If A’s owner John Fisher and his proxy, Kaval, really want Howard Terminal, it’s there for the taking. It’ll just take a bit more elbow grease. The city might not have voted on the A’s proposal Tuesday, but in a circuitous route, the A’s will likely get everything they want from Oakland in the end. The city is clearly scared of losing the team and is bending over backward to keep it around. I imagine that further negotiations would only increase the number of concessions from Oakland.

But, again, it’s the A’s call if negotiations continue.

Of course, if the A’s always wanted leave Oakland, now would be a good time to announce that.

But such a move would be unreasonable. The A’s are the cheapest team west of the Mississippi and they claim they’ve spent more than $200 million on making Howard Terminal happen (far more than they’ve ever spent on team payroll). They’re close on Howard Terminal — much closer after Tuesday — and they have Oakland on the ropes. Why would they walk away now?

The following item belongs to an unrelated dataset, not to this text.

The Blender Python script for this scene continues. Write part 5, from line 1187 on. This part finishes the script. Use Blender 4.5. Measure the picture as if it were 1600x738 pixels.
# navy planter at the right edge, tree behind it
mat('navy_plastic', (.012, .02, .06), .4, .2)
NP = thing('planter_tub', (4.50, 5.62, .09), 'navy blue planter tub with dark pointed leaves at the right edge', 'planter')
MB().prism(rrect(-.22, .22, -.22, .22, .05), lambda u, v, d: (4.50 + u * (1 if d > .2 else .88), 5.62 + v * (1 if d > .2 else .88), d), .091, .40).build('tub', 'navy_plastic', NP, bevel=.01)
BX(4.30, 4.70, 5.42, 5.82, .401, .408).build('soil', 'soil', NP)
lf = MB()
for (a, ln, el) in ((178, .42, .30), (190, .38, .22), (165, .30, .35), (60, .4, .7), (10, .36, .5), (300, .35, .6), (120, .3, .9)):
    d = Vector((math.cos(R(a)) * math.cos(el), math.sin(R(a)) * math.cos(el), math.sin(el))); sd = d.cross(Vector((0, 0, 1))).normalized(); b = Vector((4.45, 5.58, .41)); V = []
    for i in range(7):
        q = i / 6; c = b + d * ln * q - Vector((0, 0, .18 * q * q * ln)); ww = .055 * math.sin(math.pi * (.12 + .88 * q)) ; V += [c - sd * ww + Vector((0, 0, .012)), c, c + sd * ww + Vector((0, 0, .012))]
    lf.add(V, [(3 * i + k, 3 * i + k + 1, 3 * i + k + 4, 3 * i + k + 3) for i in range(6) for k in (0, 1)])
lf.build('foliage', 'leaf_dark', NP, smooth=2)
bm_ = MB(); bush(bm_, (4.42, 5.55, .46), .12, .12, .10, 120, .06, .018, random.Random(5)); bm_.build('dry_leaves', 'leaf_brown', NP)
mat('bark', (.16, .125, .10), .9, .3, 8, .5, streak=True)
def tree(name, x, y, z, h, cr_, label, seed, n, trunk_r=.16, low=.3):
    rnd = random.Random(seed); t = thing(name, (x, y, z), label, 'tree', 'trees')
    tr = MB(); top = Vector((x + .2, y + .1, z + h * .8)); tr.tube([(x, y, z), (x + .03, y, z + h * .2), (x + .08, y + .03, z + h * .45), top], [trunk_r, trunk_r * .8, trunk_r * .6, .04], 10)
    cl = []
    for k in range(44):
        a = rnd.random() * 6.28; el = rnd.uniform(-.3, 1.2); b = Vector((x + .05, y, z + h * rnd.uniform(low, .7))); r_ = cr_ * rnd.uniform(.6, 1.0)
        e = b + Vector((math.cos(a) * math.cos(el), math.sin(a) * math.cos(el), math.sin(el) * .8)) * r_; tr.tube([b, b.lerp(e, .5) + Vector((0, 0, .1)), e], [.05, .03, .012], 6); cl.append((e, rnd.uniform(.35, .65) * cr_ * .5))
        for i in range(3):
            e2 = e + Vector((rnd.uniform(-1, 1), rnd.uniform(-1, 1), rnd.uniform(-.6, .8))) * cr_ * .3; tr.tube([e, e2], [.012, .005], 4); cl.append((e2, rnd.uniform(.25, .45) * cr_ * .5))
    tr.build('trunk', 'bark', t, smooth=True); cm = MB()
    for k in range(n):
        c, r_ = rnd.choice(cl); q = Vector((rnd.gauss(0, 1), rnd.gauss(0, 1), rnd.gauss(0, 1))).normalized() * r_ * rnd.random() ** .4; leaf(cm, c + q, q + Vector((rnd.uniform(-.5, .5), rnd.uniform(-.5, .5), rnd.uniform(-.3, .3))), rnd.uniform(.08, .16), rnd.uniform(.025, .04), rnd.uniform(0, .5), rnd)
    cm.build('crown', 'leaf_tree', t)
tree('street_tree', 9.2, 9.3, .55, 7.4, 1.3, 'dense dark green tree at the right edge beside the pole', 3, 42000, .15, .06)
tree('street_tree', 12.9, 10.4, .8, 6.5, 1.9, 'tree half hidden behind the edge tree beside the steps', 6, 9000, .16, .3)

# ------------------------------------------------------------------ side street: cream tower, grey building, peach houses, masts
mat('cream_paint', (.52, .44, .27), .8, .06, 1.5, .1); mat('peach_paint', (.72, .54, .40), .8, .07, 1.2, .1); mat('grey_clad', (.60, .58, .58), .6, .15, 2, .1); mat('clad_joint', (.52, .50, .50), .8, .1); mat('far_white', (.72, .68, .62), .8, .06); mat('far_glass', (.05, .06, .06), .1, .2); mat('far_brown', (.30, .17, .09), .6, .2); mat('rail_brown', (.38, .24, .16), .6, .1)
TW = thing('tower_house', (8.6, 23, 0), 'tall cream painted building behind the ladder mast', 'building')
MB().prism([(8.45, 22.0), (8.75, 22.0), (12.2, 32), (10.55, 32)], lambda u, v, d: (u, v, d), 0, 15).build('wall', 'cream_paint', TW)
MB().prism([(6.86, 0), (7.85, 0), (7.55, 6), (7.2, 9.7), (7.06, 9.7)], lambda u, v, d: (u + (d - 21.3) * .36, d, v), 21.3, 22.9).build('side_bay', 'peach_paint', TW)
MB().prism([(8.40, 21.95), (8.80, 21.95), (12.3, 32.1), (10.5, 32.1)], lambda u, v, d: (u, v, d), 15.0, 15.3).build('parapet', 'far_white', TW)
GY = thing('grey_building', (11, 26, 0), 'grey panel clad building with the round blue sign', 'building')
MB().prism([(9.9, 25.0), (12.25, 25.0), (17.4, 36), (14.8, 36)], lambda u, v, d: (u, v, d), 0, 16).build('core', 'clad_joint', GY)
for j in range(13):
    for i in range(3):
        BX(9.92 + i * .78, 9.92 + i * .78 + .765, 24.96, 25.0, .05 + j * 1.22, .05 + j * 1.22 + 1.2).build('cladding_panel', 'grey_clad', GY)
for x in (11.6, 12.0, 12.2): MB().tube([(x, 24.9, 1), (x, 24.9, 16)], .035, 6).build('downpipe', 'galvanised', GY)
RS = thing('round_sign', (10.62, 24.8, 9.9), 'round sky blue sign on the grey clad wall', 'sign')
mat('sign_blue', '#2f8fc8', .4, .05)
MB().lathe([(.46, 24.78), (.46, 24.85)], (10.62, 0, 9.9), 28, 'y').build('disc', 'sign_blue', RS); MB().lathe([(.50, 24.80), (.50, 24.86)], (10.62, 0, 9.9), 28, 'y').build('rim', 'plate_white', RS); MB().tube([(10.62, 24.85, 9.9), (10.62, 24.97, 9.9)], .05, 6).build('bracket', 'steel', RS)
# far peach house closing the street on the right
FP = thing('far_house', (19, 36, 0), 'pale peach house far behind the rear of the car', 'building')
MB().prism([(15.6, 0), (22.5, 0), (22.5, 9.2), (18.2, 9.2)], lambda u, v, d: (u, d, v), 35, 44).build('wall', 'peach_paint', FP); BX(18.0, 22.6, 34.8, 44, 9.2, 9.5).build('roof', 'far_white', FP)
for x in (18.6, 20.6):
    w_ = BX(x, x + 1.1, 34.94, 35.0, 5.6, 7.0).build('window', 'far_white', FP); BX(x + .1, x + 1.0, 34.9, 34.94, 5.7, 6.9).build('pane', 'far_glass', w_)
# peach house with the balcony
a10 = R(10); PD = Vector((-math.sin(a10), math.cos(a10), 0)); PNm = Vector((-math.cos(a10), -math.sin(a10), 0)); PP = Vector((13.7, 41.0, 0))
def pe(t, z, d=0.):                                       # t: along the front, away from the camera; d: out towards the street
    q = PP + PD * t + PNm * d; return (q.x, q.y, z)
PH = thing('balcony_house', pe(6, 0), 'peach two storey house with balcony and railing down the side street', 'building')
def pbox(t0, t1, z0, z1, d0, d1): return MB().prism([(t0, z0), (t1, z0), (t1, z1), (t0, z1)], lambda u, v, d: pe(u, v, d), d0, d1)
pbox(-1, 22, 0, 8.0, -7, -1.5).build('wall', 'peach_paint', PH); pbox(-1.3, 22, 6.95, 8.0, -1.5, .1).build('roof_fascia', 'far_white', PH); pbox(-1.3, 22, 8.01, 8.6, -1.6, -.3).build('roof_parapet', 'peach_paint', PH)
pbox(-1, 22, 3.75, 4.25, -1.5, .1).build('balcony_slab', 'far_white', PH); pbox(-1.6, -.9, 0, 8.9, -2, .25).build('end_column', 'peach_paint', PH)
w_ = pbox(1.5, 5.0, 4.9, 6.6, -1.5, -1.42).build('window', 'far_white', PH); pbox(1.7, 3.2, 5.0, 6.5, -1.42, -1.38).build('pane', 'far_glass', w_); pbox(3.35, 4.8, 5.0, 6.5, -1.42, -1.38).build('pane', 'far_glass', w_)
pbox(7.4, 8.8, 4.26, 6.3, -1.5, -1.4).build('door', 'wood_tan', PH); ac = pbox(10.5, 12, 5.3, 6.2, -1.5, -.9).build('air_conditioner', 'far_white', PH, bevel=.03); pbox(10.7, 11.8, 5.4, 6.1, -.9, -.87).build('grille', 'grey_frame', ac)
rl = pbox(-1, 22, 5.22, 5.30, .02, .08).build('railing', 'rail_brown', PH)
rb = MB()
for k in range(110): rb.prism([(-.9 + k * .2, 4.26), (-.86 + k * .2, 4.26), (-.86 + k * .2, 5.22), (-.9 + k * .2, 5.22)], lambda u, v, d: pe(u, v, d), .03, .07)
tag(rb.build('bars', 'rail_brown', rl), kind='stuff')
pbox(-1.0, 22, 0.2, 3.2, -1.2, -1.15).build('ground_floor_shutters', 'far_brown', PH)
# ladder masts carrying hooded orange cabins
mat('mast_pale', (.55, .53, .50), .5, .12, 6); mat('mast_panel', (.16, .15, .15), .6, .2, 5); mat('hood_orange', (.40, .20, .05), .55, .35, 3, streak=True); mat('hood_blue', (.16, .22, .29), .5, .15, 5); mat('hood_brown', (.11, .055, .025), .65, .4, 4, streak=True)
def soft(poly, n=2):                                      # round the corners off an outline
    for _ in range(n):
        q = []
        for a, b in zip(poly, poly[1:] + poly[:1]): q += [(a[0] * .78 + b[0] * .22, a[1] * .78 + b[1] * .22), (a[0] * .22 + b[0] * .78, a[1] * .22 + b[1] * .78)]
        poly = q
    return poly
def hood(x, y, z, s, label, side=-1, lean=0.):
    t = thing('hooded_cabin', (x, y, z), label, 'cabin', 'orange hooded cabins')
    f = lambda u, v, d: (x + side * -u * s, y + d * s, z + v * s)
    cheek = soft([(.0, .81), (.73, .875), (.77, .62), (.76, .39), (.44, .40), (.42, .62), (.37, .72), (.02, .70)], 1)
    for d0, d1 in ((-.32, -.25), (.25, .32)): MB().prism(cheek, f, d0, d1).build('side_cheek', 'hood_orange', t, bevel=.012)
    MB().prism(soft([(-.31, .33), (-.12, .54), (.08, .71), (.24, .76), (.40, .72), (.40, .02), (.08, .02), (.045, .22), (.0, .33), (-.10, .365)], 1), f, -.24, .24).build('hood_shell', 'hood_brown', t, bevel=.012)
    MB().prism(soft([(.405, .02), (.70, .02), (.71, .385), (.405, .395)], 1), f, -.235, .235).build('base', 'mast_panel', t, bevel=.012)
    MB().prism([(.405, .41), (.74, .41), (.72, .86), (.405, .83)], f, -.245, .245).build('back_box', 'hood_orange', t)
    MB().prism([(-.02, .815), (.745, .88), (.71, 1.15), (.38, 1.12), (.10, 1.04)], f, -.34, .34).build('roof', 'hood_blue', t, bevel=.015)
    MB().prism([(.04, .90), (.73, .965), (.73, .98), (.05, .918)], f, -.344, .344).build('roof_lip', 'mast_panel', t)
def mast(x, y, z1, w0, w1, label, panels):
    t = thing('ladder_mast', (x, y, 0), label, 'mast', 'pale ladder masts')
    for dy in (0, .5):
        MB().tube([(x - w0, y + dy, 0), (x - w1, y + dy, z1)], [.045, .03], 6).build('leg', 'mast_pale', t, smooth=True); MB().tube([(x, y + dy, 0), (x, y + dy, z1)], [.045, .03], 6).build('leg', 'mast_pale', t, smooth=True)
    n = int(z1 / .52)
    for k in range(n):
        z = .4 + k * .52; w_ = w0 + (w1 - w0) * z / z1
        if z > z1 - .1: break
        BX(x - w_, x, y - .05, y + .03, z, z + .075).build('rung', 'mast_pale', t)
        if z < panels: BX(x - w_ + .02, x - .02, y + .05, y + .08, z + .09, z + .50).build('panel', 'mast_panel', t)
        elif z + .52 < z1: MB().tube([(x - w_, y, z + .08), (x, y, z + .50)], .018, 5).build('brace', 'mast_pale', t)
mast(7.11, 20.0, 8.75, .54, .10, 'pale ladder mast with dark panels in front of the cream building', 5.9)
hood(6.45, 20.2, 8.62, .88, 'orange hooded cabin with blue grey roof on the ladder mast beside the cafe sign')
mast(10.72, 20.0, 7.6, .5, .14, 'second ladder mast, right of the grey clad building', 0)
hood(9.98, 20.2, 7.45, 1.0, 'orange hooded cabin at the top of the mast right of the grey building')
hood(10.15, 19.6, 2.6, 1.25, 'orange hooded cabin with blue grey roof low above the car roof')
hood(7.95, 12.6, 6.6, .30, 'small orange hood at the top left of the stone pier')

The truth is that this team has never lacked reasons to relocate. Yet they’re still here. What’s a bit more time if they’ll get almost everything they want in Oakland? Why start from scratch somewhere else — even if that city throws billions in free money their way?

They have a strange way of showing it, but perhaps the A’s really are “rooted” in Oakland.

For now, the A’s will keep posturing. Their relocation threats put serious pressure on the city and Alameda county and more pressure is certainly needed to get over the finish line with this project. So the A’s and Major League Baseball will keep courting Las Vegas — or, more specifically, its suburbs — and probably get Portland and maybe even Nashville or Charlotte involved, too. Kaval’s going to have more frequent flier miles than anyone in the East Bay by the time all of this is done.

But if any of those markets were truly viable, Tuesday’s vote wouldn’t have even happened. Like the Warriors and Raiders before them, the A’s exit would have been deemed inevitable.

But that’s not the case. Especially not after Tuesday.

So I think the A’s will head back to the table and figure it out.

You see, both Oakland and the A’s need each other. It’s a depressing co-dependency. The city can’t lose its last major professional sports team and the A’s don’t have a better market available to them than the growing East Bay and the well more than 3 million people in Alameda, Contra Costa, and Solano Counties. That doesn’t even mention the 2.5 million in the Sacramento metro area, where the A’s, for a short stretch, had their flagship radio station. That’s a lot of people, and in a sport that’s still extremely reliant on local television and gate revenues, population is critical, even if it’s shared with another team.

Let’s be clear: No one is happy about any of what went down Tuesday. Not Kaval, not the city, and certainly not anyone looking for an immediate resolution. Councilmember Dan Kalb said he was voting yes but “holding my nose and probably going to the bathroom and throwing up afterward.”

But this was the way it was always going to be when you have a public-private partnership of this scale and level of difficulty.

And while there are a million more pratfalls remaining in this project, I think Kaval, for all his comments about how the term sheet voted on Tuesday “doesn’t work for the A’s,” gave away the game in his early comments to the council:

“I’m very keen on moving this process forward, getting a ‘yes’ on something we all agree on, and working in tandem to create this incredible vision and make it a reality.”

That doesn’t sound like someone ready to move to Vegas to me.